Iterative UKF under generalized maximum correntropy criterion for intermittent observation systems with complex non-Gaussian noise

The traditional unscented Kalman filters (UKFs) under the maximum correntropy criterion provide a powerful tool for nonlinear state estimation with heavy-tailed non-Gaussian noise. Nevertheless, the above-mentioned filters may yield biased estimates because the Gaussian kernel function can only handle certain types of non-Gaussian noise. Additionally, the use of statistical linearization methods can result in approximation errors when solving linear observation equations, while the system may also experience observation data loss. Therefore, a new iterative UKF with intermittent observations under the generalized maximum correntropy criterion is proposed for systems with complex non-Gaussian noise, called GMCC-IO-IUKF. Firstly, the connection between the UKF with and without intermittent observations is established by designing a coefficient matrix including intermittent observation variables, so as to derive the UKF with intermittent observations under the maximum correntropy criterion.
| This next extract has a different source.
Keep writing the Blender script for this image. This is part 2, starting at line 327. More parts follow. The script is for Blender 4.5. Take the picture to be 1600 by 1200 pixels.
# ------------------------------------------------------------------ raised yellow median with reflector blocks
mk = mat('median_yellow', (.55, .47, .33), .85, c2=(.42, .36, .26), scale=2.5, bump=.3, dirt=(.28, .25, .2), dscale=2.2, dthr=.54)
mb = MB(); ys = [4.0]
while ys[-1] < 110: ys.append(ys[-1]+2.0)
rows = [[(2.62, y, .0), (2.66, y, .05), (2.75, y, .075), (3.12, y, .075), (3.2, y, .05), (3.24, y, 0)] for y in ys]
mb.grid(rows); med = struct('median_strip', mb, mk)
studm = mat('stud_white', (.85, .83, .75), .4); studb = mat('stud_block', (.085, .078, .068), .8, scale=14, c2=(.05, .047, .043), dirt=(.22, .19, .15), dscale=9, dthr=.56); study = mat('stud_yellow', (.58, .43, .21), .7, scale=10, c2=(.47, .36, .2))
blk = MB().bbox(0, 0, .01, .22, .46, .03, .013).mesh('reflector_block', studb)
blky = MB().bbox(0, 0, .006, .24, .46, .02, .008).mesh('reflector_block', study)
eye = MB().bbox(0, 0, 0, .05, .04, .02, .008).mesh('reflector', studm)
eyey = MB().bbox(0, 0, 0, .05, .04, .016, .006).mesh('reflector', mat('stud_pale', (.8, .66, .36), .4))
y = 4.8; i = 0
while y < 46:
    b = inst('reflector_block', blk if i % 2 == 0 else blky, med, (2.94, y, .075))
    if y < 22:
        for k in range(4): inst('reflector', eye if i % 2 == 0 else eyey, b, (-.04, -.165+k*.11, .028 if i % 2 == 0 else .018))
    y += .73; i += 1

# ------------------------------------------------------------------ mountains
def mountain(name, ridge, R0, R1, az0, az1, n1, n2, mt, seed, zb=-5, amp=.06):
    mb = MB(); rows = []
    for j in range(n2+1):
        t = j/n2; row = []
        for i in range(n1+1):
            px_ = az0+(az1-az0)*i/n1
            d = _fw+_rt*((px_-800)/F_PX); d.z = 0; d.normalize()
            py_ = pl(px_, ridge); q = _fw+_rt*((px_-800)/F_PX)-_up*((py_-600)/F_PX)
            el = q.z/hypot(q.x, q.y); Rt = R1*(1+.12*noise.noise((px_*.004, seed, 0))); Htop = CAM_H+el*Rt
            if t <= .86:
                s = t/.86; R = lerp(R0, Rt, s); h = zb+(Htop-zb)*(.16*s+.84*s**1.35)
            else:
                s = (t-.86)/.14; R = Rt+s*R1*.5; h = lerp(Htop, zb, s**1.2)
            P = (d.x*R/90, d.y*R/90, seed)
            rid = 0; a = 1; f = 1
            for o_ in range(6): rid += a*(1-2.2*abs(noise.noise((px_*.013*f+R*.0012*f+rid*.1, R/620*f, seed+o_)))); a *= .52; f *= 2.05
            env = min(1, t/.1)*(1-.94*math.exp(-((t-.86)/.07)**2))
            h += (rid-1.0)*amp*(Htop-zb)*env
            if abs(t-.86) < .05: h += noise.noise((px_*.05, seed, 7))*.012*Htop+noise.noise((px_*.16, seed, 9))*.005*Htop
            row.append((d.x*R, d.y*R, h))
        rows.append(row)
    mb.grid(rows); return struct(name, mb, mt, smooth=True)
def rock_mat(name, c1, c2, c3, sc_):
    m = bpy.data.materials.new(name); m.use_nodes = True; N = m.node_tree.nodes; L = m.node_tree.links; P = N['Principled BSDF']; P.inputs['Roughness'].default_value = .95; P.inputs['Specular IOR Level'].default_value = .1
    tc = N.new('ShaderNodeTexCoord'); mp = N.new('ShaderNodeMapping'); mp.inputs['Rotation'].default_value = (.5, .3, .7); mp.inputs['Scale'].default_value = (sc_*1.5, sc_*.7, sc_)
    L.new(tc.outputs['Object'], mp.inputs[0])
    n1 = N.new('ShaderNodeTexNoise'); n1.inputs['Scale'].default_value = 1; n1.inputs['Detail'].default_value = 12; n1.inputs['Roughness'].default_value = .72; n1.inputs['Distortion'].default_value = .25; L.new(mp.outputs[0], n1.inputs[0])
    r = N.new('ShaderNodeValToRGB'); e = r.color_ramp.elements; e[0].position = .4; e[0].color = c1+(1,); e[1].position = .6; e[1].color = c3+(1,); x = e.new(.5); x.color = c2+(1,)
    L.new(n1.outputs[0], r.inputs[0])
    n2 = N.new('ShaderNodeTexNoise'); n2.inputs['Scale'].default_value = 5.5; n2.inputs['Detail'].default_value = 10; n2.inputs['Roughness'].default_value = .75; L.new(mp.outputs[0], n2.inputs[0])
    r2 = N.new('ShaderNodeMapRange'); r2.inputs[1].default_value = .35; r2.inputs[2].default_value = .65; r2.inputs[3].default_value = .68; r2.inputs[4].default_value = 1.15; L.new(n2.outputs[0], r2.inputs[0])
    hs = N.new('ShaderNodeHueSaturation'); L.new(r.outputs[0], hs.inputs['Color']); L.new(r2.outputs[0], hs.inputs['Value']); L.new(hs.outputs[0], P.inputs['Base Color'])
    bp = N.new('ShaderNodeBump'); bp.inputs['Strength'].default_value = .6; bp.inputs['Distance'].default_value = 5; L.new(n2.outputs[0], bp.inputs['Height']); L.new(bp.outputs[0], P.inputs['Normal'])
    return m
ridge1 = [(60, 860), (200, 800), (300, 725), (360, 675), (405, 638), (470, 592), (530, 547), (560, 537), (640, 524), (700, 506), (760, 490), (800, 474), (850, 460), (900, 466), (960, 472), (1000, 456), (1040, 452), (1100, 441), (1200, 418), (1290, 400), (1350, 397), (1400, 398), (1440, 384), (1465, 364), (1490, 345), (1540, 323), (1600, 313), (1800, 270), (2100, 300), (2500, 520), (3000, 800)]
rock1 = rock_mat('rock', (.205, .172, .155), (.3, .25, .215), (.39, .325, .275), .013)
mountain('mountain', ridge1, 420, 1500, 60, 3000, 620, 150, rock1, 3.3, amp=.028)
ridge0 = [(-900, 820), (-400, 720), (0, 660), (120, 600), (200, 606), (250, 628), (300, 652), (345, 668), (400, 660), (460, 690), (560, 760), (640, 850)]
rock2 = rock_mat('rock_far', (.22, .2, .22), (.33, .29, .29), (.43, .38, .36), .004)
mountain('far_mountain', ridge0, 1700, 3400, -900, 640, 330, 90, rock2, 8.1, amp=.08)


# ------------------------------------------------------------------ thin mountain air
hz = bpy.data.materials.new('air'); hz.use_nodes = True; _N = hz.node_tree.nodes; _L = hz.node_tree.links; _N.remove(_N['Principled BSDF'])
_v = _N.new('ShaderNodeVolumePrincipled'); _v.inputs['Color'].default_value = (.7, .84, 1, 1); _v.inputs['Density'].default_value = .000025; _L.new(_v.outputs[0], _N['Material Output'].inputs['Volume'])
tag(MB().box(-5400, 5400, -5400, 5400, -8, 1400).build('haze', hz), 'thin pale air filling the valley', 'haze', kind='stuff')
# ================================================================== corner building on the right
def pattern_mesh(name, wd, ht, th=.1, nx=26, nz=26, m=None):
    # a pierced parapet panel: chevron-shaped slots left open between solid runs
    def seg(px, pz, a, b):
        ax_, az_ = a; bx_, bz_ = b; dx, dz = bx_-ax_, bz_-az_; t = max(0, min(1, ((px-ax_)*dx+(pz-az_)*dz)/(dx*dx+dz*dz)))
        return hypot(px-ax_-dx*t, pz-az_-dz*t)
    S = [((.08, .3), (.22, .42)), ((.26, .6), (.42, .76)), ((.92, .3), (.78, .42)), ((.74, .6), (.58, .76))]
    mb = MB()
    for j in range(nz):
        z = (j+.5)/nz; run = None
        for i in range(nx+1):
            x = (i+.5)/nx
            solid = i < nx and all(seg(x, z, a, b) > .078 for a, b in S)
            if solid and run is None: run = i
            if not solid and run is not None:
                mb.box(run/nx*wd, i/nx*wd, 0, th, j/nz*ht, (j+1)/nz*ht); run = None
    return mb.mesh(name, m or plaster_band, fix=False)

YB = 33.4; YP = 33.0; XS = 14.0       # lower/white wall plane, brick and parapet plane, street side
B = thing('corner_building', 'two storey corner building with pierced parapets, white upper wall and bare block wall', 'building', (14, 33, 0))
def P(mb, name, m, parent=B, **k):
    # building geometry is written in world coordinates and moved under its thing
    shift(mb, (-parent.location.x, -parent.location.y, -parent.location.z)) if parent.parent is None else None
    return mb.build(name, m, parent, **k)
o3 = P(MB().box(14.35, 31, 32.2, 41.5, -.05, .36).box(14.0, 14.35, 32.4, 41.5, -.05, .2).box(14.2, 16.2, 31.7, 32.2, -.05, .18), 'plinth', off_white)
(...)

Secondly, for the measurement update of GMCC-IO-IUKF, a nonlinear regression augmented model that can deal with both prediction and observation errors is established using the coefficient matrix and the nonlinear function. To better adapt to different types of non-Gaussian noise, the generalized Gaussian kernel function is substituted for the traditional Gaussian kernel function. Theoretically, GMCC-IO-IUKF can achieve better estimation performance by directly employing the nonlinear function and the latest iteration value. Finally, a classical target tracking model is used to evaluate the estimation performance and feasibility of our proposed GMCC-IO-IUKF algorithm. It appears from the experiment results that our proposed GMCC-IO-IUKF can not only promote estimation precision but also handle complex non-Gaussian noise flexibly.